1. Every element will be between 0 and K (inclusive) by the pigeonhole principle.
2. Consequently, every window of K + 1 consecutive elements will contain each value between 0 and K exactly once (i.e. it contains a permutation of the integers 0 through K).
3. Consequently, for i > 2K: M[i] = M[i - (K + 1)].

Though I'm able to understand the second and third points iff the first is true. The first one is actually troubling me. Why do the elements have to be between 0 and K why can't all of them just be the minimum non-negative integer which is not present in the initial K elements.

For eg: For the following test case:

1

46 18

7 11 9 46

The first K elements are:

[7, 40, 35, 26, 19, 34, 15, 36, 37, 2, 31, 28, 41, 0, 9, 16, 1, 20]

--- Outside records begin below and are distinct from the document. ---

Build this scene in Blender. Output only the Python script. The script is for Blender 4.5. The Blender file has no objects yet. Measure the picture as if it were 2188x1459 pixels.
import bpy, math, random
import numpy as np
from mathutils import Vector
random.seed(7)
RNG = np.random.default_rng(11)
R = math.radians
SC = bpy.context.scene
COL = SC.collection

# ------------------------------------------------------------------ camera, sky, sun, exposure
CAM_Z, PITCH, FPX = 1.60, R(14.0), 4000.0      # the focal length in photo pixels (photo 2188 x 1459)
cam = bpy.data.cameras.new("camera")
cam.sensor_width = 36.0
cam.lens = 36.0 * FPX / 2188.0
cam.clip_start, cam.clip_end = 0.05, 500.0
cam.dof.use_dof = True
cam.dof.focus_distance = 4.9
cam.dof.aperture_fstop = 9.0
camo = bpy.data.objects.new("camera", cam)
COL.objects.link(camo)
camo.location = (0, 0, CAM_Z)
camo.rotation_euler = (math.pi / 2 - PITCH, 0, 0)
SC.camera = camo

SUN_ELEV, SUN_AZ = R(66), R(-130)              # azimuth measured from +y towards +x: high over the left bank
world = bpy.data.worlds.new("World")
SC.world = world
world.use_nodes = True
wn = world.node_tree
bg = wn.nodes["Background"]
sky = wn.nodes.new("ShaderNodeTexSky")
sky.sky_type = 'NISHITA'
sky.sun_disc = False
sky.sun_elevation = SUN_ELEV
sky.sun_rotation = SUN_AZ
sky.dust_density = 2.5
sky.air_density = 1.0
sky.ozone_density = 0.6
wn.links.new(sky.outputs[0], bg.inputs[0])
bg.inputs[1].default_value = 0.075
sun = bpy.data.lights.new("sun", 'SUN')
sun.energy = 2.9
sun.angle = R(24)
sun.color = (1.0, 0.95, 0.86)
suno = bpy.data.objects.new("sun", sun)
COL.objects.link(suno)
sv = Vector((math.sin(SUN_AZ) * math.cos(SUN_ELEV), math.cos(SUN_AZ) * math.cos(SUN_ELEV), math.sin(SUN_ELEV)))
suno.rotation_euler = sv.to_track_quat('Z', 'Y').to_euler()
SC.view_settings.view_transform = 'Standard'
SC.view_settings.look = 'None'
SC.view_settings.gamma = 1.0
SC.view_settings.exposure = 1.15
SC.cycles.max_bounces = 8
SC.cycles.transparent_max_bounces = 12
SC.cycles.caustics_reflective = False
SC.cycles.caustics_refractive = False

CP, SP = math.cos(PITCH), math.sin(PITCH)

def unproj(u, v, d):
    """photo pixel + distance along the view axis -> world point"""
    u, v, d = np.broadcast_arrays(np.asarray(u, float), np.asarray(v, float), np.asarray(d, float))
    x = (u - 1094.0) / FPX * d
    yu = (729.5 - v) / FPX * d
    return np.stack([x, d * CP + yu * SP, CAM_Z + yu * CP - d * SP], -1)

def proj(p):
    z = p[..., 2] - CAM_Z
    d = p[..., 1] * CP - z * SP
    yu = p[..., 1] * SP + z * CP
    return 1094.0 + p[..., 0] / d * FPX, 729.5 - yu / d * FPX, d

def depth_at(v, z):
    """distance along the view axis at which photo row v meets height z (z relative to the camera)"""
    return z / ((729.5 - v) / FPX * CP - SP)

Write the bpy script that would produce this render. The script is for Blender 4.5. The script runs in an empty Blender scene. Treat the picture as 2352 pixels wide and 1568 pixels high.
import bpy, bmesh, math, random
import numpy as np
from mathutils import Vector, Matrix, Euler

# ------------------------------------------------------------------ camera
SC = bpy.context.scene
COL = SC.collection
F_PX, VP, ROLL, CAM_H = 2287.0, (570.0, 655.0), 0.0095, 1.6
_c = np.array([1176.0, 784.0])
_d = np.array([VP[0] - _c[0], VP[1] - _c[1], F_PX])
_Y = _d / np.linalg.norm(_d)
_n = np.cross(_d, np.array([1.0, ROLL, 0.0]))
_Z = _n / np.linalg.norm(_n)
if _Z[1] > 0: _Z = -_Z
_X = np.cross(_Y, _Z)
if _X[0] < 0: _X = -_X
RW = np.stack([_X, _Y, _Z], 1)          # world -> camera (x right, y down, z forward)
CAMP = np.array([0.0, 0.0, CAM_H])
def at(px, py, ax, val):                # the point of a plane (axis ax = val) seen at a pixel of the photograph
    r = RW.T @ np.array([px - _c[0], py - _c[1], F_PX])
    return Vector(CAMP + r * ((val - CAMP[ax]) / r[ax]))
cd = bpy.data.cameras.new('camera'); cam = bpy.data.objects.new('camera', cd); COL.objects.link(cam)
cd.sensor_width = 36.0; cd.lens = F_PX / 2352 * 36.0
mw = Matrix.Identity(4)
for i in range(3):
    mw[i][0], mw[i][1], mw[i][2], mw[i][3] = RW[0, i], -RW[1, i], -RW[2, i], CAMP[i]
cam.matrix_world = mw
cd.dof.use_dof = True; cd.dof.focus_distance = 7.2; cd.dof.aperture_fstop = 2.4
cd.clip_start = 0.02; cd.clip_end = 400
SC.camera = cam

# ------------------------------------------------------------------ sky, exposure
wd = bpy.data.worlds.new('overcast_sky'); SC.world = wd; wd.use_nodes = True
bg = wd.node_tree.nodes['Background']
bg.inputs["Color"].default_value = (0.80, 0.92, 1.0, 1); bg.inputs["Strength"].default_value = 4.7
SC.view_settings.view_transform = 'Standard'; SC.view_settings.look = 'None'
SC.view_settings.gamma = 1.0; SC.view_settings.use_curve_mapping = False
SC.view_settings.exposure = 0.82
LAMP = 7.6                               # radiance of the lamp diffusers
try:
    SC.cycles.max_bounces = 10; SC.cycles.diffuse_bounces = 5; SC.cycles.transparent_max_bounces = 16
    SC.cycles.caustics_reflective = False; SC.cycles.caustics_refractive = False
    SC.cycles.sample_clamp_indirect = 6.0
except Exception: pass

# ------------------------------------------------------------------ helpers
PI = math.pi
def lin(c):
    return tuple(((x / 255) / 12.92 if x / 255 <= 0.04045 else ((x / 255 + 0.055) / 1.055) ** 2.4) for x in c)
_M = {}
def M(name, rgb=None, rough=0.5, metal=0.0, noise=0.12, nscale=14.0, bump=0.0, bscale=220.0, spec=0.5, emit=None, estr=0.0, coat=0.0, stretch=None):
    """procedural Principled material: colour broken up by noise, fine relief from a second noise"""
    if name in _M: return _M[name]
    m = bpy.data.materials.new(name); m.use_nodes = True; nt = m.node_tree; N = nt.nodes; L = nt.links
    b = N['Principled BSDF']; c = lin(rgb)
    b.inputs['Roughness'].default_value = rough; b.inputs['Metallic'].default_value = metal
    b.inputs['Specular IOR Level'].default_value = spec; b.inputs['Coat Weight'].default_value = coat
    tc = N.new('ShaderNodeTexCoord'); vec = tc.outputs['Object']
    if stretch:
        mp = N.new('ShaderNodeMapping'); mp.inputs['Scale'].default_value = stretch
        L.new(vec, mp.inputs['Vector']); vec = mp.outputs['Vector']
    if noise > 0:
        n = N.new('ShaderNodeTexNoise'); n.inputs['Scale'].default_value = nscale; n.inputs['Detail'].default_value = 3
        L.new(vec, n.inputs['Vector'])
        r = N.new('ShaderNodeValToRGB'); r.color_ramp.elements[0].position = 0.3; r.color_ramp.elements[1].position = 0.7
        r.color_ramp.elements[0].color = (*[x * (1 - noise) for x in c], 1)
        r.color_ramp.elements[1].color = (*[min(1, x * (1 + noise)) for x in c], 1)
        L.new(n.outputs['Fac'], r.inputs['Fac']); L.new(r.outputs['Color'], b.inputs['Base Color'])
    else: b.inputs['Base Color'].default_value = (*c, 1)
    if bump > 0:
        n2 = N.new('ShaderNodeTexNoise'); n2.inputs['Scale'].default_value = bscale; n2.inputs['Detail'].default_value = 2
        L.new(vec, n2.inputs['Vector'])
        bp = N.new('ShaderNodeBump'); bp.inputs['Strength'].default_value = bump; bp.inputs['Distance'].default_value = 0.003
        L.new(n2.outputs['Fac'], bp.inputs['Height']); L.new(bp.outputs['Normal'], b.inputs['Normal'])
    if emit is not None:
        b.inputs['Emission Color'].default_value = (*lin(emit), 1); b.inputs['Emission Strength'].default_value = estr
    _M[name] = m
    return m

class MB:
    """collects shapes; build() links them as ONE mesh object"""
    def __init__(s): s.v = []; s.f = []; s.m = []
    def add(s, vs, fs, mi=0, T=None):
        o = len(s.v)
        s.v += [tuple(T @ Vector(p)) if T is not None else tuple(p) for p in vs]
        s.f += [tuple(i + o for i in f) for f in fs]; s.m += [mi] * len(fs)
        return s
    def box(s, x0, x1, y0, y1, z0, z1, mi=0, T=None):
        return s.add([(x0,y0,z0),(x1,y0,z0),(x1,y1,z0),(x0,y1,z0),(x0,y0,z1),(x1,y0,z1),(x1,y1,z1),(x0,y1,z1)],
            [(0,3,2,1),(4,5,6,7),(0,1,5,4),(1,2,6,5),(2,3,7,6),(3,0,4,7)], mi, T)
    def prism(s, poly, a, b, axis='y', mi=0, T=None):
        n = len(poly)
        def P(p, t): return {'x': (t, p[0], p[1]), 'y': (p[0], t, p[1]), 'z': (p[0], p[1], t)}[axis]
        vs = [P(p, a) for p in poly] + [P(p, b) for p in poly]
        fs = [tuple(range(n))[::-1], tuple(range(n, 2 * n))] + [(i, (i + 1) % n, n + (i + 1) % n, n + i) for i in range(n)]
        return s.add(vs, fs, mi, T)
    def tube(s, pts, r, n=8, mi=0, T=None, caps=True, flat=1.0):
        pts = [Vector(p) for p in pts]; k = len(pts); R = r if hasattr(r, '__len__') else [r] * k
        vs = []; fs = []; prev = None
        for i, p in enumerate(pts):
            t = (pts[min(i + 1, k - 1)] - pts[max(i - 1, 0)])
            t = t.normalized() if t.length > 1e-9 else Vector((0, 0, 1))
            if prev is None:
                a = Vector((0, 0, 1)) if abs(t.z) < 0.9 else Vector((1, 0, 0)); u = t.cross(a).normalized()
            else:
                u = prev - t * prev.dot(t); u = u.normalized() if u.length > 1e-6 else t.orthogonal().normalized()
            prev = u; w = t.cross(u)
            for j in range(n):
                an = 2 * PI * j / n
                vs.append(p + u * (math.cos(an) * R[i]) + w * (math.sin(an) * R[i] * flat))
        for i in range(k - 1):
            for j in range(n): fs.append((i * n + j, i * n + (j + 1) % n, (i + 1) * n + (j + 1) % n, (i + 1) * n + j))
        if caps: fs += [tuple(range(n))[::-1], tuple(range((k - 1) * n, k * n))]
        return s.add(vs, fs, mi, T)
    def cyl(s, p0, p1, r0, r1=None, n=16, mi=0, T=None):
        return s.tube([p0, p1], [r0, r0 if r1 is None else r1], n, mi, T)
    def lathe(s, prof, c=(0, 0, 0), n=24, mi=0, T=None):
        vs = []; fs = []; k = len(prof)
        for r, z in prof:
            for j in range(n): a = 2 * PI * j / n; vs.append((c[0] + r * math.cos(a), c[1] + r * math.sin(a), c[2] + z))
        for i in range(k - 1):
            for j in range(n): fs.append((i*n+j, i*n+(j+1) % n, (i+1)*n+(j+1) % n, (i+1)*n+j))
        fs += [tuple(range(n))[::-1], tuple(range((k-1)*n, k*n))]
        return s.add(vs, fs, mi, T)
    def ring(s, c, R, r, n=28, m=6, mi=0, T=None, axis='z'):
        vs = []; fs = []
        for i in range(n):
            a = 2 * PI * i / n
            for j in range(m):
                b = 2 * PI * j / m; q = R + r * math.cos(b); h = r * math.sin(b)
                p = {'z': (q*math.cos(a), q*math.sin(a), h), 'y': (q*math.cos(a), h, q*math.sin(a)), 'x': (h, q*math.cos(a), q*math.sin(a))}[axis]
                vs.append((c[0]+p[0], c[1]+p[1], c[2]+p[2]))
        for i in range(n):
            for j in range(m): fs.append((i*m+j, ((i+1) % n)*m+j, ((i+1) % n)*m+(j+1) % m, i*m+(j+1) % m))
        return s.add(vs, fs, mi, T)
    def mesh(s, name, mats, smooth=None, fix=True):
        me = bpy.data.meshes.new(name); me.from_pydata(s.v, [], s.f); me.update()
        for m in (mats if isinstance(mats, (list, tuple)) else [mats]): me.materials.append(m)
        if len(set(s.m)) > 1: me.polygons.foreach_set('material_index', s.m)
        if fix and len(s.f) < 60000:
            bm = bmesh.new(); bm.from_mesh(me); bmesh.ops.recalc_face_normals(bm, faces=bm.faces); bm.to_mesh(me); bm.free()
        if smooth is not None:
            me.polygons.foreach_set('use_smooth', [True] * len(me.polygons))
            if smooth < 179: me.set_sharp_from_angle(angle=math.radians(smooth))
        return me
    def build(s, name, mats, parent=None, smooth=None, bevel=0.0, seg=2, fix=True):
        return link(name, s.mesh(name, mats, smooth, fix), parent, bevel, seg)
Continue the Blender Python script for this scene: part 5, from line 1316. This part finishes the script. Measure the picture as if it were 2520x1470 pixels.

Now why do the rest of the elements have to be between 0 and 18, when I have elements which are more than 18 in my previous K elements.

Answer 1

Imagine you have K numbers {a0,a1,a2...a(k-1)}, now you want to find the first non-negative number that is not among them. Can it be more than K? Well if that is true, then all the numbers {0,1,...K} are present in the above set and that is K+1 numbers should be present in the above set, which consists of K numbers. This is not possible and hense a contradiction with the assumption that the new number is more than K. So on each step the next number you add will be in the range [0,K] and thus on the K+1 step all the last K+1 numbers will be in that step and thus be different numbers in that range.